RHI could be key poll issue

Posted By: March 01, 2017

Irish News Editorial. Belfast. Wednesday, March 1, 2017

Tomorrow voters go to the polls in one of the more unpredictable elections of recent times.

The reality is it is an election that none of the parties really wanted, and certainly, none had planned for, coming just ten months after the last assembly poll.

Last May it was all fairly predictable in terms of the likely share of the vote and even the anticipated progress of the executive programme which promised a new era of cooperation and joined-up government following the Fresh Start agreement.

As we now know, all was far from well behind the scenes with the Renewable Heat Incentive scandal bringing hidden tensions to the surface and eventually driving a wedge between Sinn Féin and the DUP.

This is an unusual election for Northern Ireland in that it has been dominated by an issue that is all about political judgment and financial competence.

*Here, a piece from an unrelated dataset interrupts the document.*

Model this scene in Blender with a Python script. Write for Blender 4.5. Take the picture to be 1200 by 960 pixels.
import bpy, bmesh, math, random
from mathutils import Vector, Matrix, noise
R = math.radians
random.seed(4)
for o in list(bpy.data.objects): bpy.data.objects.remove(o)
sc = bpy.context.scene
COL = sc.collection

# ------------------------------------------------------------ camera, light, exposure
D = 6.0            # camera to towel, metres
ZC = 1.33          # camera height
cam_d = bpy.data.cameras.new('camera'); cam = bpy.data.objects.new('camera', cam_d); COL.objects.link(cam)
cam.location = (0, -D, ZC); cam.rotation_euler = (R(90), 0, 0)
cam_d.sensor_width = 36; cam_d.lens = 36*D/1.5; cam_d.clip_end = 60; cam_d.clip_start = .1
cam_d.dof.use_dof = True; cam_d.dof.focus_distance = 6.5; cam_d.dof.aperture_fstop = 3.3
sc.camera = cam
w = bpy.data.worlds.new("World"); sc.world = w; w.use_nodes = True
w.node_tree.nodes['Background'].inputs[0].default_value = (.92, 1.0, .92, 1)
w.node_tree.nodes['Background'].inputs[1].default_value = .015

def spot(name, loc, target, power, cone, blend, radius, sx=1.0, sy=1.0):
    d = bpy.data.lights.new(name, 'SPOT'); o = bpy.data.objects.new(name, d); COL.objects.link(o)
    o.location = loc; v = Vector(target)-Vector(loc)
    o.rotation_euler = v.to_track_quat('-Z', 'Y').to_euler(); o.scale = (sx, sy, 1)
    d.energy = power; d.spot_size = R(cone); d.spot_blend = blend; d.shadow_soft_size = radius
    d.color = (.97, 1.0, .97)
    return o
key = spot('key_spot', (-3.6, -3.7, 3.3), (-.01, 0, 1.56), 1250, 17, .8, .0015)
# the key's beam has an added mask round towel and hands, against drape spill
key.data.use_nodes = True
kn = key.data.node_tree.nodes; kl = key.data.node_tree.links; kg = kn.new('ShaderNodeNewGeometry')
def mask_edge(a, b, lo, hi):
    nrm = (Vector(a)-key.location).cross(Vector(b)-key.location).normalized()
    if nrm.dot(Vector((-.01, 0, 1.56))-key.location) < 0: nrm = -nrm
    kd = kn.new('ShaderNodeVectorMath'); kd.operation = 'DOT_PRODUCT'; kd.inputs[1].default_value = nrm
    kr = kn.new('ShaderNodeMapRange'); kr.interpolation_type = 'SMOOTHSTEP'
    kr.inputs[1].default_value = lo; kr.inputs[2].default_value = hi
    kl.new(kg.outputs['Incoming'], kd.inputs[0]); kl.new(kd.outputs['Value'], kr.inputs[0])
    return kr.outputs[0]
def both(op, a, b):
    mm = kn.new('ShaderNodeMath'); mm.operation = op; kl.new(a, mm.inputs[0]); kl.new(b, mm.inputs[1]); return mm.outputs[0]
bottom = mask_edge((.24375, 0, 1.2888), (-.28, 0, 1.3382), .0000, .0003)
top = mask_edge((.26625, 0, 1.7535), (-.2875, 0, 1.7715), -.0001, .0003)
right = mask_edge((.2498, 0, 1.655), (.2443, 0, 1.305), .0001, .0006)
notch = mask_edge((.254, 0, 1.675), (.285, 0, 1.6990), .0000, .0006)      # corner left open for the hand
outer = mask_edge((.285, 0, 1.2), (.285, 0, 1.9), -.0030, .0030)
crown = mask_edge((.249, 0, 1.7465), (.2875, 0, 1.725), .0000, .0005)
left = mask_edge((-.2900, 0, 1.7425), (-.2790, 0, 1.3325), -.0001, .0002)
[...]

Of course, there are other issues at play, but it is public disenchantment over the RHI fiasco that could prove decisive in this poll.

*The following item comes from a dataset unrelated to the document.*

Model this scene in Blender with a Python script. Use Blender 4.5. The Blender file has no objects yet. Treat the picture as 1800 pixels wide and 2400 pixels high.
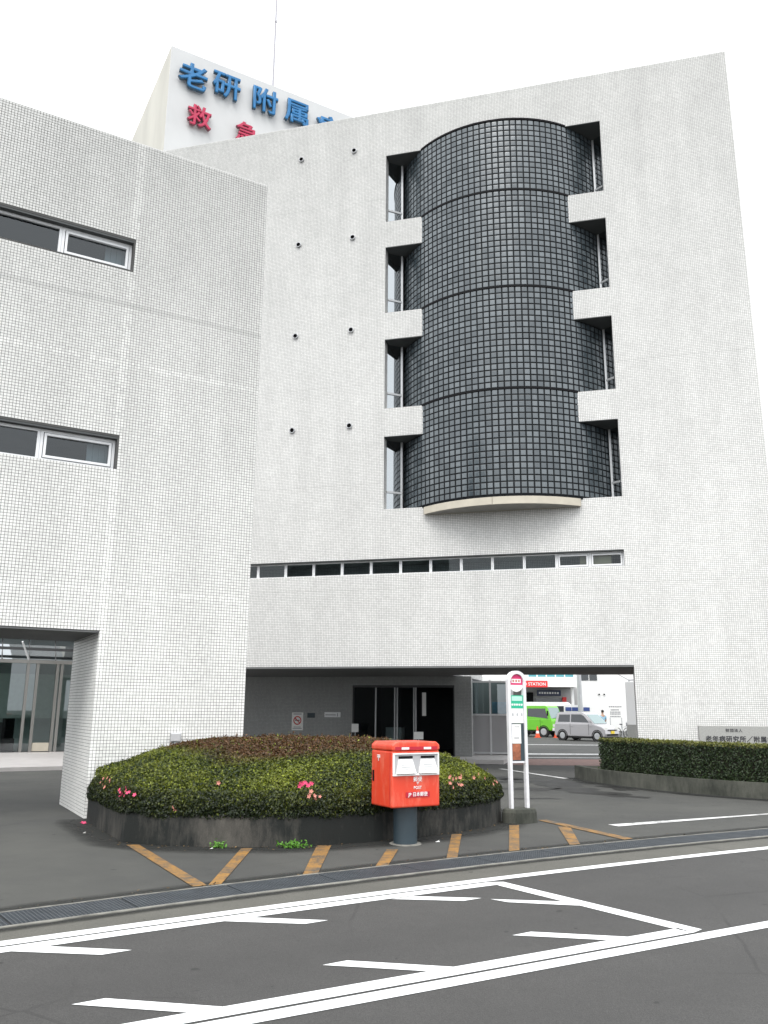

There is undoubtedly widespread anger at how politics has been conducted at Stormont which may make some people change how they normally vote.

But there is also a danger that the electorate is so fed up with politicians that they choose to stay at home, which would be deeply regrettable.

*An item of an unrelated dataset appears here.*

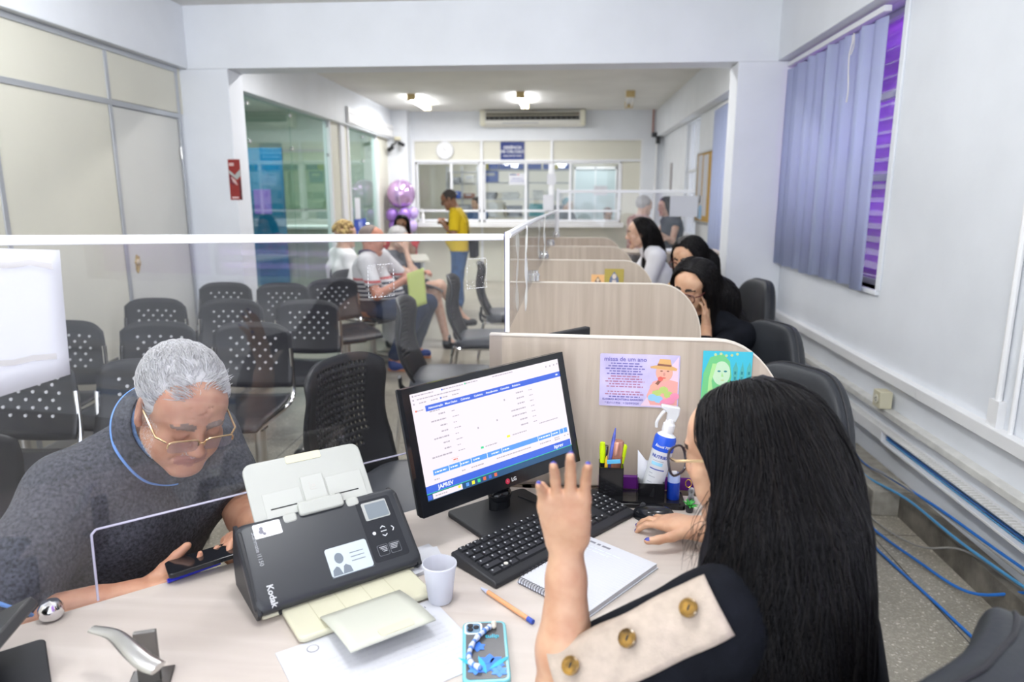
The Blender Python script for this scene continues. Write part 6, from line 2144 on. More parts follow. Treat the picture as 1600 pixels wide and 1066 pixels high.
# ---------------------------------------------------------------- generic visitor / worker seen at a distance
def figure(label, head, face, J, arms, legs, sk, hair, top, bottom=None, shoes=None, pitch=0, roll=0, hs=.96, h=.010, slv=.6, female=False, group=None,
           glass=None, hand_dirs=None, top_name='shirt', top_cut=None, r=.92, belly=0., neckcut=None, hem=None, hcurl=40):
    H = Head(head, headR(*face, pitch, roll), hs)
    loc = (J['pel'][0], J['pel'][1], 0.)
    B = SDF()
    J = dict(J)
    J['belly'] = belly
    add_head(B, H, neck=A(*J['neck']), female=female)
    torso(B, J, r)
    for i, (sh, (el, wr)) in enumerate(zip((J['shl'], J['shr']), arms)):
        limb(B, [A(*sh), A(*el), A(*wr)], [.050 * r, .040 * r, .027 * r], .02)
        f, pn, side = hand_dirs[i] if hand_dirs else (A(*wr) - A(*el), (0, 0, -1), 1 if i else -1)
        add_hand(B, A(*wr), f, pn, side, (hcurl,) * 4, s=.95, km=.014)
    fw = nz(np.cross(A(0, 0, 1), xy(A(*J['shr']) - A(*J['shl']))))
    for q, (kn, an) in zip((-1, 1), legs):
        hip = A(*J['pel']) + q * .08 * nz(xy(A(*J['shr']) - A(*J['shl'])))
        limb(B, [hip, A(*kn), A(*an)], [.080, .055, .036], .03)
        toe = A(*an) + fw * .09 + A(0, 0, -.055)
        B.cone(A(*an), toe, .034, .028, .02)
    p = mk('person', label, B, h, [sk, LIPR, BROWD, DARKE], loc, group)
    # top
    T = SDF()
    cuts = [(A(*J['neck']) + A(0, 0, .028), (0, 0, 1))] if neckcut is None else neckcut
    torso(T, J, r, d=.014)
    for sh, (el, wr) in zip((J['shl'], J['shr']), arms): sleeve(T, sh, el, wr, slv, .012, r, loose=.006)
    pel, ch = A(*J['pel']), A(*J['chest'])
    cuts = cuts + [(pel + A(0, 0, hem if hem is not None else -.02), (0, 0, -1))]
    sdf_obj(top_name, T, h, [top], p, loc, 1, folds(16, .005, int(abs(head[0]) * 977) % 97), cuts)
    if bottom:
        Bt = SDF()
        for q, (kn, an) in zip((-1, 1), legs):
            hip = pel + q * .08 * nz(xy(A(*J['shr']) - A(*J['shl'])))
            full = bottom[1] if len(bottom) > 1 else 1.
            kn_, an_ = A(*kn), A(*an)
            if full >= 1:
                limb(Bt, [hip, kn_, an_ + (kn_ - an_) * .08], [.105, .078, .062], .04)
            else:
                e = hip + (kn_ - hip) * full
                Bt.cone(hip, kn_, .105, .082, .04, 0, [(e, kn_ - hip)])
        Bt.cone(pel - .05 * nz(xy(A(*J['shr']) - A(*J['shl']))), pel + .05 * nz(xy(A(*J['shr']) - A(*J['shl']))) + A(0, 0, .03), .118, .118, .05)
        sdf_obj('trousers' if bottom[-1] != 'shorts' else 'shorts', Bt, h, [bottom[0]], p, loc, 1, folds(18, .005, 5))
    if shoes:
        for kn, an in legs:
            a = A(*an)
            shoe(p, loc, a, a + fw * .12 + A(0, 0, -.055), shoes[0], sole=shoes[1] if len(shoes) > 1 else None)
    if hair: hair(H, p, loc)
    if glass: glasses('glasses', H, p, loc, glass, LENS if h < .008 else None, r=.0026)
    return p, H

def short_hair(m, grow=0., low=-.02, front=.062, amp=.003):
    def fn(H, p, loc):
        S = SDF()
        hair_cap(H, S, grow=grow, low=low, front=front)
        sdf_obj('hair', S, .006, [m], p, loc, 1, lambda V: wav(V, 90, 3) * amp)
    return fn

def long_hair(m, back, rad, n=900, seed=5, mats2=None, sr=.0016, front=.058, low=-.06, sides=True, knots=None, h=.008, length=26, step=.022, part=0., grow=.006):
    """back: list of points the fall of hair runs through, rad its radii"""
    def fn(H, p, loc):
        S = SDF()
        hair_cap(H, S, grow=grow, low=low, front=front)
        pts = [H.P(0, -.055, .02)] + [A(*q) for q in back]
        S.chain(pts, [.069 * H.s + grow] + list(rad), .04)
        if sides:
            for q in (-1, 1): S.cone(H.P(q * .066, .010, .02), H.P(q * .075, -.02, -.09), .024, .028, .03)
        o = sdf_obj('hair', S, h, [m], p, loc, 2, lambda V: wav(V * A(1, 1, .25), 70, 8) * .003)
        g = np.random.default_rng(seed)
        u = g.uniform(-1, 1, n)
        P = np.stack([H.P(part + .012 * g.normal() * .5 + .03 * a * abs(a), .055 - .15 * b, .128 - .4 * (b - .4) ** 2 * .3) for a, b in zip(u, g.uniform(0, 1, n))])
        c = H.c
        def fd(Q, i):
            d = np.zeros_like(Q)
            d[:, 2] = -1
            side = ((Q - c) @ H.R[:, 0] - part)[:, None]
            d += (H.R[:, 0] * np.sign(side)) * max(0, 1.3 - .25 * i)
            d += -H.R[:, 1] * max(0, .8 - .05 * i)
            return d
        L = comb(S, P, fd, length, step, lambda i: .002 + .003 * g.random(), .0012, seed)
        mm = mats2 or [m]
        strands('hair_strands', L, g.uniform(.6, 1.3, n) * sr, mm, o, loc, fm=g.integers(0, len(mm), n))
    return fn
# ================================================================ THE OLD MAN AT THE SCREEN
HM = Head((-.775, 1.315, 1.045), headR(.72, -.69, 27, 7), 1.0)
Bf = nz((.90, -.43, 0))
Br = A(Bf[1], -Bf[0], 0)
shm_r, shm_l = A(-1.005, 1.265, .868), A(-.905, 1.615, .875)
JM = dict(pel=(-1.15, 1.43, .50), chest=(-.955, 1.445, .78), neck=(-.885, 1.395, .945), shl=tuple(shm_l), shr=tuple(shm_r), belly=.05)
def dm(s, n, z):
    q = d1(s, n, z)
    return A(q.x, q.y, q.z)
elr, wrr = dm(-.03, -.075, .690), dm(.215, -.048, .706)
ell_, wrl = np.array(aty(385, 805, 1.53)), dm(.47, -.115, .735)
B = SDF()
add_head(B, HM, lip=1, brow=2, dark=3, age=1, neck=A(*JM['neck']) + A(0, 0, -.02), open_eyes=False)
torso(B, JM, 1.0)
limb(B, [A(*JM['shr']), elr, wrr], [.055, .048, .030], .02)
limb(B, [A(*JM['shl']), ell_, wrl], [.055, .046, .030], .02)
B.cone(elr * .75 + wrr * .25, elr * .3 + wrr * .7, .047, .036, .02)
B.cone(ell_ * .8 + wrl * .2, ell_ * .3 + wrl * .7, .047, .035, .02)
hf = nz(dm(.40, -.030, .733) - wrr)
add_hand(B, wrr, hf, (-.25, .15, .95), -1, ((8, 12, 14), (10, 12, 14), (14, 16, 16), (22, 24, 20)), thumb=6, s=1.04, tdir=nz(hf * .75 + A(0, 0, .62) + A(.06, -.06, 0)))
hf2 = nz(dm(.36, -.035, .785) - wrl)
add_hand(B, wrl, hf2, (.35, -.2, -.85), 1, ((10, 22, 22), (30, 50, 40), (38, 55, 40), (44, 55, 40)), s=.98)
for q, (kn, an) in zip((-1, 1), (((-.62, 1.30, .52), (-.66, 1.36, .09)), ((-.80, 1.12, .52), (-.86, 1.18, .09)))):
    limb(B, [A(*JM['pel']) + Br * .09 * -q * -1, A(*kn), A(*an)], [.09, .06, .04], .03)
LOCM = (-1.15, 1.43, 0)
old = mk('person', 'grey haired old man in glasses and dark grey polo, bent over his phone', B, .0042, [S_OLD, mat('faded lips', (.42, .19, .15), .5), BROWG, DARKE], LOCM)
POLO = mat('heather grey knit', (.060, .064, .080), .85, noise=.55, nscale=160, bump=.25, bscale=420)
T = SDF()
torso(T, JM, 1.0, d=.022)
sleeve(T, JM['shr'], elr, wrr, .86, .020, 1.08, loose=.012)
sleeve(T, JM['shl'], ell_, wrl, .80, .018, 1.08, loose=.010)
# wide neck opening tilted with the neck
nb = A(*JM['neck'])
ndir = nz(HM.P(0, -.02, -.05) - nb)
T.cone(nb + ndir * .01, nb + ndir * .14, .074, .10, .012, 0, None, True)
sdf_obj('polo_shirt', T, .0055, [POLO], old, LOCM, 2, lambda V: wav(V, 15, 21, axis=nz((.3, .5, .8))) * .0065 + wav(V, 38, 5) * .0022, [(A(*JM['pel']) + A(0, 0, -.04), (0, 0, -1))])
# folded collar: a band round the neck leaning outwards, pale blue line at its edge
CB_ = mat('pale blue collar edge', (.16, .33, .72), .7)
nb = nb + ndir * .022
LN = mat('blue pinstripe lining', (.14, .26, .50), .8, noise=.4, nscale=90)
e1 = nz(Bf - ndir * (Bf @ ndir))
e2 = np.cross(ndir, e1)
def collar_pt(a, v, dr=0.):
    """a: 0 at the front, v: 0 at the fold (top) .. 1 at the outer edge"""
    c_, s_ = math.cos(a), math.sin(a)
    r0 = .074 + .024 * v + dr
    drop = .042 + .012 * max(0, c_) ** 2
    up = .062 - drop * v + .018 * max(0, -c_) - .030 * max(0, c_)
    p_ = nb + e1 * c_ * r0 * 1.12 + e2 * s_ * r0 * 1.05 + ndir * up
    for _ in range(3):
        e_ = T.ev(p_[None])[0]
        if v > .3 and e_ < .006: p_ = p_ + T.grad(p_[None])[0] * (.006 - e_)
    return Vector(p_) - Vector(LOCM)
A0 = .30
q = MB()
q.grid(lambda u, v: collar_pt(A0 + (2 * math.pi - 2 * A0) * u, v), 60, 8)
co_ = q.build('collar', POLO, old, solid=.003, sharp=180)
q = MB()
q.tube([collar_pt(A0 + (2 * math.pi - 2 * A0) * k / 70, 1.0) for k in range(71)], .0028, 8)
q.build('collar_stripe', CB_, co_)
q = MB()
q.grid(lambda u, v: collar_pt(A0 * .6 + (2 * math.pi - 1.2 * A0) * u, v * .75, -.008), 50, 5)
q.build('collar_lining', LN, co_, solid=.002, sharp=180)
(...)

The ballot box is the best way to send out a message to our politicians. Failing to vote simply lets them off the hook.

In last May’s assembly election, the turnout was 54.9 percent. Almost half the voting population did not exercise their franchise.

We have seen some dramatic results in recent polls, in the Brexit referendum and the US presidential election.

We do not tell people how to vote but encourage them to use their democratic right.

If people do not vote they have no right to complain about the outcome.